Task statement:
Gather up the lines that contain "Write".

[Items from a data source]
·····

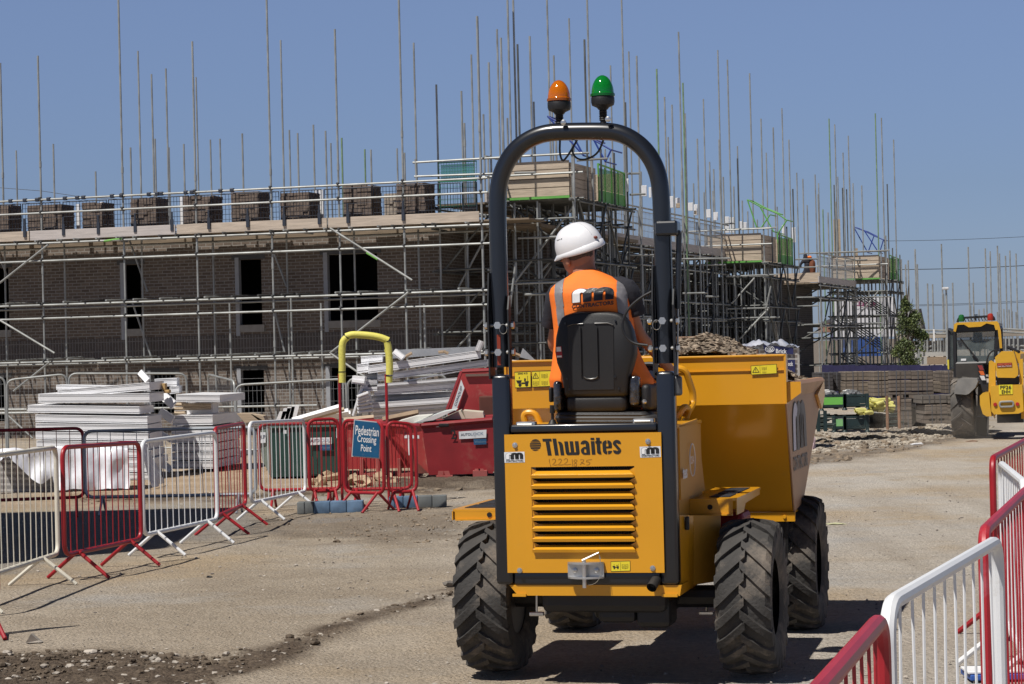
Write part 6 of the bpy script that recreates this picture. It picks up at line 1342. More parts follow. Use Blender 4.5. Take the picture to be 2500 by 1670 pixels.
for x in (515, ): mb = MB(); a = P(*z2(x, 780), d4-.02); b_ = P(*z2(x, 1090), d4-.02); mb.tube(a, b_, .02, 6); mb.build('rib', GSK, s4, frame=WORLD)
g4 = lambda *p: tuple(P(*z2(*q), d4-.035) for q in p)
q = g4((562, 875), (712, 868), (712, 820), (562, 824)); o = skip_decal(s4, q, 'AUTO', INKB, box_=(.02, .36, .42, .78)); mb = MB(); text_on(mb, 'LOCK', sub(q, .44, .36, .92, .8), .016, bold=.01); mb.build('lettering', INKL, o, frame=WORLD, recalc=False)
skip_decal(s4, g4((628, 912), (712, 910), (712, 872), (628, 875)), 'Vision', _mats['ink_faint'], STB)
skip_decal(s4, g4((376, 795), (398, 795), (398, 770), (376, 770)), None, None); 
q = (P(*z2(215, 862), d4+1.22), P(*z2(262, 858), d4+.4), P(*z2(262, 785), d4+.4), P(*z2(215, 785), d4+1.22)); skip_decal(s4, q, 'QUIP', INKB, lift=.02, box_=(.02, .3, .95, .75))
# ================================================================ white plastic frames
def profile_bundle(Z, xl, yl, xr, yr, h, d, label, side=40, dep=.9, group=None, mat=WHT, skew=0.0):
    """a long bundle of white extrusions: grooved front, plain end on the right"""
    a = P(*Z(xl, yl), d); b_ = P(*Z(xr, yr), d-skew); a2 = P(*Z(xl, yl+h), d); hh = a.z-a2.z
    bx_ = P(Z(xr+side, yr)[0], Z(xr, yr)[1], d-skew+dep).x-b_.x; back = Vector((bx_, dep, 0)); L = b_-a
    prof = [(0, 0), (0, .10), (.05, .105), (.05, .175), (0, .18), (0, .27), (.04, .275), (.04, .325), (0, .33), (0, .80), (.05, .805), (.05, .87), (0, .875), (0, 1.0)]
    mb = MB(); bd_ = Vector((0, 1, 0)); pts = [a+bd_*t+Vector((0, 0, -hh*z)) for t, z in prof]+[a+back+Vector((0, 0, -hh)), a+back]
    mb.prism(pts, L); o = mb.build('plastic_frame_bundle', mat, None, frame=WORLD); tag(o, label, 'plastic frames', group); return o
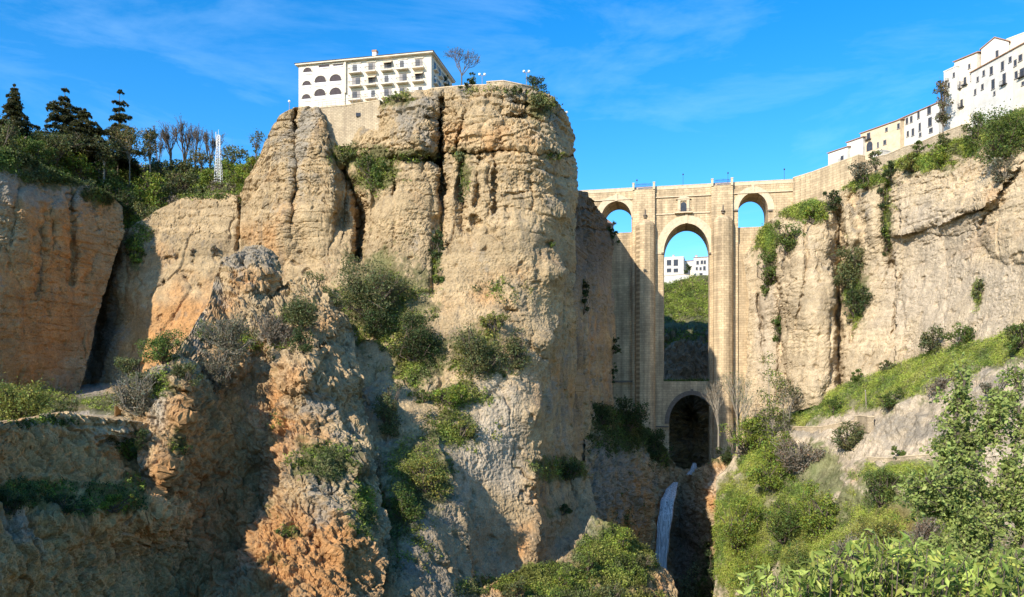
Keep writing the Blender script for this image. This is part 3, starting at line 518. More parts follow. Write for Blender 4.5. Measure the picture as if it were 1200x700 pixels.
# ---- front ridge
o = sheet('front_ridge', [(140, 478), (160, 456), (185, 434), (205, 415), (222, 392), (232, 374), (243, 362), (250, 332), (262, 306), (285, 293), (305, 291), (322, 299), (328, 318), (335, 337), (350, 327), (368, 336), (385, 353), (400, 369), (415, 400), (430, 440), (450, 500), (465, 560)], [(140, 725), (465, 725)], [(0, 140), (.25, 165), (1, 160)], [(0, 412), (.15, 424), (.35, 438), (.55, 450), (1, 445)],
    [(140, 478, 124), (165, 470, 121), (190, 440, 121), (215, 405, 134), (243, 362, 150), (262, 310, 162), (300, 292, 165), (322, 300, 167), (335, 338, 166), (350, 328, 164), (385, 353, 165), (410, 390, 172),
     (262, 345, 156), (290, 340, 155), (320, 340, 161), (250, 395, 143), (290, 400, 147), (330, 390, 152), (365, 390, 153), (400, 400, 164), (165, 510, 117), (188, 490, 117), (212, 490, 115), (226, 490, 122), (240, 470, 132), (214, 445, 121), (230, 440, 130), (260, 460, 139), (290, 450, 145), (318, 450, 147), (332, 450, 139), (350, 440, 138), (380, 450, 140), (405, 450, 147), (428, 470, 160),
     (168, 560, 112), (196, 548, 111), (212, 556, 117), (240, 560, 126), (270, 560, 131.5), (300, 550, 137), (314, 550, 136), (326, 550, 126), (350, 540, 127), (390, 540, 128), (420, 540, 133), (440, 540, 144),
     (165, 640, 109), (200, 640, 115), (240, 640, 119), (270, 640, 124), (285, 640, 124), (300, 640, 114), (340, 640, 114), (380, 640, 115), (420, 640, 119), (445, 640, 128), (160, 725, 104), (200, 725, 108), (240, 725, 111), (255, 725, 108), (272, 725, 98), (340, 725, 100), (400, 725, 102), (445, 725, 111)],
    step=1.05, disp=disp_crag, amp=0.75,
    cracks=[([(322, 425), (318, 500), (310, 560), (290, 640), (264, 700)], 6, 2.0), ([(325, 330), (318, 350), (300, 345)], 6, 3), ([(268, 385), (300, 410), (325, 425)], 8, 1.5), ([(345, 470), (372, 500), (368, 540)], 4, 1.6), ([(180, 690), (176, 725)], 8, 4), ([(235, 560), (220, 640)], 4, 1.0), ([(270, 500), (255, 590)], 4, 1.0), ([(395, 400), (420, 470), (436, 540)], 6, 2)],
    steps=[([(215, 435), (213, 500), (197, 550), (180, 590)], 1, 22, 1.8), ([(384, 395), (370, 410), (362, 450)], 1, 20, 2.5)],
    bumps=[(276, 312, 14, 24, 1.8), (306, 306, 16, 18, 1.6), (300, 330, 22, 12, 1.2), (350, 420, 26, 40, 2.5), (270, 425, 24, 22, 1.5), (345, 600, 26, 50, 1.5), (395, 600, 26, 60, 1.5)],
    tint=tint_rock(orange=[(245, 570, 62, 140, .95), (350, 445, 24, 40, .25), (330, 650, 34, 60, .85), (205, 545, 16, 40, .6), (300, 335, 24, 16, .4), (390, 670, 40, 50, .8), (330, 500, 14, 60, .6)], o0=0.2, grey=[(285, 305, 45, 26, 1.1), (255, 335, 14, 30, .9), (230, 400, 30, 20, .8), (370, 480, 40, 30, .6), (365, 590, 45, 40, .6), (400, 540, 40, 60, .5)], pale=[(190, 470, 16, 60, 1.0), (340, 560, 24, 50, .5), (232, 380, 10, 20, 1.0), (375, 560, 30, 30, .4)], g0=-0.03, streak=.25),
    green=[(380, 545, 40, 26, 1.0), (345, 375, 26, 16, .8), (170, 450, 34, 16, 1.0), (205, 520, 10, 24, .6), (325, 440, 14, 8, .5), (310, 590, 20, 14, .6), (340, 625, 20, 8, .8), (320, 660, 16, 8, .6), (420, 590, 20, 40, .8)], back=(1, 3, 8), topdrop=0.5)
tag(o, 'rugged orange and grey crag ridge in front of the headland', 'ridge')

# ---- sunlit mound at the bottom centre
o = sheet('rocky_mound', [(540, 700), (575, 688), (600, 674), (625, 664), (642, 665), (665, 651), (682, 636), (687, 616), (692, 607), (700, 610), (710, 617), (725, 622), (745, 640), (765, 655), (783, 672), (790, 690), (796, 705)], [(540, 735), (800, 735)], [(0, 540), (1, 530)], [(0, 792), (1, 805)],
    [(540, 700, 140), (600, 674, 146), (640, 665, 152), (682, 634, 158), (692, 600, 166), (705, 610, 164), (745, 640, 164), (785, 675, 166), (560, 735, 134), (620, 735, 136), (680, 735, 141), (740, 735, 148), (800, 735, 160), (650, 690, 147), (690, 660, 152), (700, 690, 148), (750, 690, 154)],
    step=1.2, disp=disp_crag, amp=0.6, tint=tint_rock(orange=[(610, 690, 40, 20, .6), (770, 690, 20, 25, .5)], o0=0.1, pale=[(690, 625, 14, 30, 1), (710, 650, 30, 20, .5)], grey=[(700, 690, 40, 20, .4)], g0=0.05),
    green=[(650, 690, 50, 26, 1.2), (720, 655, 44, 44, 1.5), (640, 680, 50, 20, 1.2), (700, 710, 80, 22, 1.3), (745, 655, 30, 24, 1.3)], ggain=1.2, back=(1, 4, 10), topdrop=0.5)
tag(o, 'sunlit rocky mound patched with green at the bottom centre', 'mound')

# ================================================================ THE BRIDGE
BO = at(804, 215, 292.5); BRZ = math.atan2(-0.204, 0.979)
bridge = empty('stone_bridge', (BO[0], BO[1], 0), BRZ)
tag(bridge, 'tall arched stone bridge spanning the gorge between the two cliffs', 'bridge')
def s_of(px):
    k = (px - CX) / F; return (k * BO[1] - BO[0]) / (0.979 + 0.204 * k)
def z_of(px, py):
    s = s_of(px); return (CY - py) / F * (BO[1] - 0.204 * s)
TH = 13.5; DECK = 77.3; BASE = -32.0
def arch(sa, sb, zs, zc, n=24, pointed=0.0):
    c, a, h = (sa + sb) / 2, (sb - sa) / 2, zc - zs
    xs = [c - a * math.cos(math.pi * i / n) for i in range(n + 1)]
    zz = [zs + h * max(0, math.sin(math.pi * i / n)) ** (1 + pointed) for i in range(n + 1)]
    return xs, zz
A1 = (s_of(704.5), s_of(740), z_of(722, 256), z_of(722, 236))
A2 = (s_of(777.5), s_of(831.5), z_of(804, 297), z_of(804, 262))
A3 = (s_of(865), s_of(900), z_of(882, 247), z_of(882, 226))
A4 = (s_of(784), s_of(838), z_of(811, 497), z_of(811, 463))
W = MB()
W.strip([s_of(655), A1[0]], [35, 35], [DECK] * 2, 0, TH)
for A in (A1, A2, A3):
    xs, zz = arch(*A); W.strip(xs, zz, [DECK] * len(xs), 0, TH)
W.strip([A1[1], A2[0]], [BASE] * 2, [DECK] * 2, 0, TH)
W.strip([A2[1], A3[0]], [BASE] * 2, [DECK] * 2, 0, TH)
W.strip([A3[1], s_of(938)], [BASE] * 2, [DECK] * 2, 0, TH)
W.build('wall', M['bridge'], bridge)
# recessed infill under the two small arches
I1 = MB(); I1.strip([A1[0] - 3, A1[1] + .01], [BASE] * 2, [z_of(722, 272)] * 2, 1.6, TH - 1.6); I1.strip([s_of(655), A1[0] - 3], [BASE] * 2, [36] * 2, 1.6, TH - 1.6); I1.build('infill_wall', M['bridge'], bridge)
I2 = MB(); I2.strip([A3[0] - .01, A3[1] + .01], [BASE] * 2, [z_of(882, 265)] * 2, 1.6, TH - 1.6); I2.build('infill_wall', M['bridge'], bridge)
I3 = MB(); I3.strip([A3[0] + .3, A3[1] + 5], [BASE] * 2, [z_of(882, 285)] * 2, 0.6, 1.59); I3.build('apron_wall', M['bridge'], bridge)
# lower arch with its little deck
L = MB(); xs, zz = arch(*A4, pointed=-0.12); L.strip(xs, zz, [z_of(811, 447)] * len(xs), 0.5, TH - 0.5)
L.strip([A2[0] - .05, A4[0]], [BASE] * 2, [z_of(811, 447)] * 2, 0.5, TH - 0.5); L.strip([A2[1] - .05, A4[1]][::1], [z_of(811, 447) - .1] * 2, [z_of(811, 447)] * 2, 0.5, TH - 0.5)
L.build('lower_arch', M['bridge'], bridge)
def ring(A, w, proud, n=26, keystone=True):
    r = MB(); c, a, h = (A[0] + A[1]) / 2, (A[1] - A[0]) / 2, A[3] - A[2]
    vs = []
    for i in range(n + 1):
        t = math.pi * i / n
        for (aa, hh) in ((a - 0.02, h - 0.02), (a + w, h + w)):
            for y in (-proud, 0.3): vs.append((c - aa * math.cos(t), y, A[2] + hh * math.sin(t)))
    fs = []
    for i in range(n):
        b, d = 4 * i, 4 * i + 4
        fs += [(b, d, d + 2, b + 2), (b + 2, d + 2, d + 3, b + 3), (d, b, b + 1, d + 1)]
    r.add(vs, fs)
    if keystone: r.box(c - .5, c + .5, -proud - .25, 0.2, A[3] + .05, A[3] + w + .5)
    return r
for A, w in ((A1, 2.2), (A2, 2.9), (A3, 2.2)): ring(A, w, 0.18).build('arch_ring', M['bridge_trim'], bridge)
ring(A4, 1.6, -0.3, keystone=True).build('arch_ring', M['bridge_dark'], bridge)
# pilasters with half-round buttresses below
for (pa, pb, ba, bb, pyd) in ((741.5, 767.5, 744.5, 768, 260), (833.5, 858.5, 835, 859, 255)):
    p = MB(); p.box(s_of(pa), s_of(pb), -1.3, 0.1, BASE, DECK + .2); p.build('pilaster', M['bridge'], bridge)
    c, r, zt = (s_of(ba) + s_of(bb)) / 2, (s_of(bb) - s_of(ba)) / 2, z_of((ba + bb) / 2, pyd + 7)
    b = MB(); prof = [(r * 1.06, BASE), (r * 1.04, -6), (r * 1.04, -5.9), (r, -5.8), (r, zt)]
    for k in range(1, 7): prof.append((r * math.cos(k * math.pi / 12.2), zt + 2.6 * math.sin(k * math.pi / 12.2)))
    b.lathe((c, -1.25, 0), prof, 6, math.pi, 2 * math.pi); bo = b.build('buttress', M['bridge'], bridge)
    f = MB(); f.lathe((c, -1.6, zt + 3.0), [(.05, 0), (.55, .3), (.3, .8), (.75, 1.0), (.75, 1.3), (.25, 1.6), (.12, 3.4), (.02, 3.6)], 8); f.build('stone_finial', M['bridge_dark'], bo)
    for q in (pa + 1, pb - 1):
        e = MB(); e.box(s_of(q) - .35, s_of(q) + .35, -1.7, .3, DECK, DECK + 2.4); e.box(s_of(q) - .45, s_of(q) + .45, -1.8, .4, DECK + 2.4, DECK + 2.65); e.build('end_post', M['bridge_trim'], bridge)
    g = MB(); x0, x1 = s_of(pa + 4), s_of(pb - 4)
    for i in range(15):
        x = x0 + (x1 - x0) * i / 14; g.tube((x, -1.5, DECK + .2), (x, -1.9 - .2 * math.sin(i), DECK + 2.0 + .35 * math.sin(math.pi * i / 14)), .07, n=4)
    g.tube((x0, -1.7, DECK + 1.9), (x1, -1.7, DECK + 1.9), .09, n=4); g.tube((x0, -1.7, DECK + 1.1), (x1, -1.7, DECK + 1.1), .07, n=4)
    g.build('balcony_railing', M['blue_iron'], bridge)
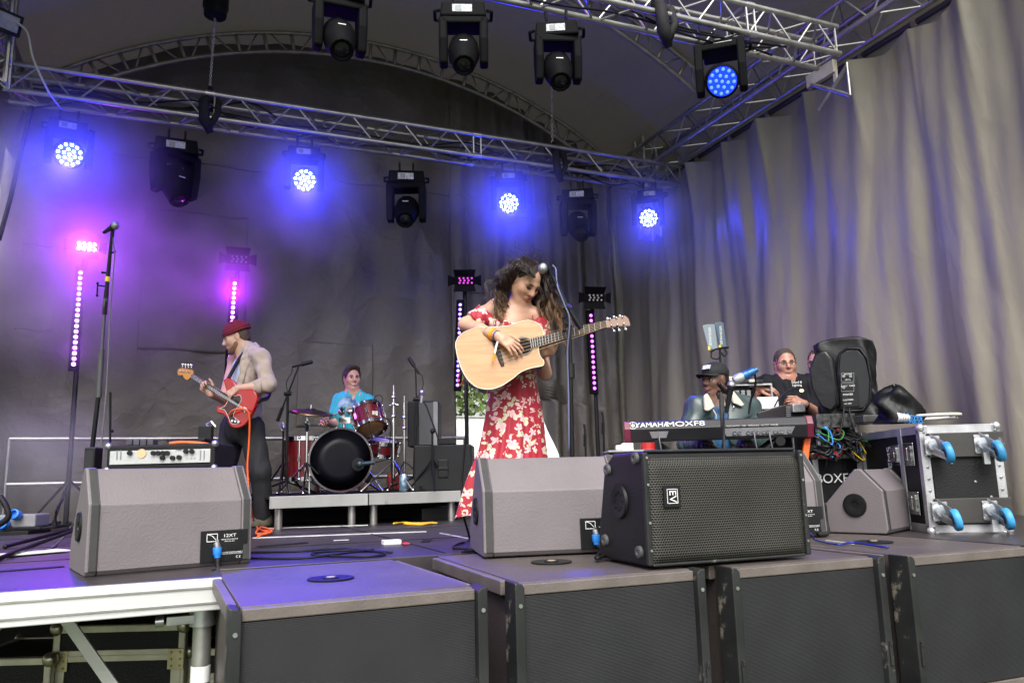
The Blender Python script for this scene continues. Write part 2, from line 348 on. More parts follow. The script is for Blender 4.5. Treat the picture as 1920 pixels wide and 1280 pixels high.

·····

Task output:
Write part 6 of the bpy script that recreates this picture. It picks up at line 1342. More parts follow. Use Blender 4.5. Take the picture to be 2500 by 1670 pixels.
Keep writing the Blender script for this image. This is part 3, starting at line 518. More parts follow. Write for Blender 4.5. Measure the picture as if it were 1200x700 pixels.
The Blender Python script for this scene continues. Write part 2, from line 348 on. More parts follow. The script is for Blender 4.5. Treat the picture as 1920 pixels wide and 1280 pixels high.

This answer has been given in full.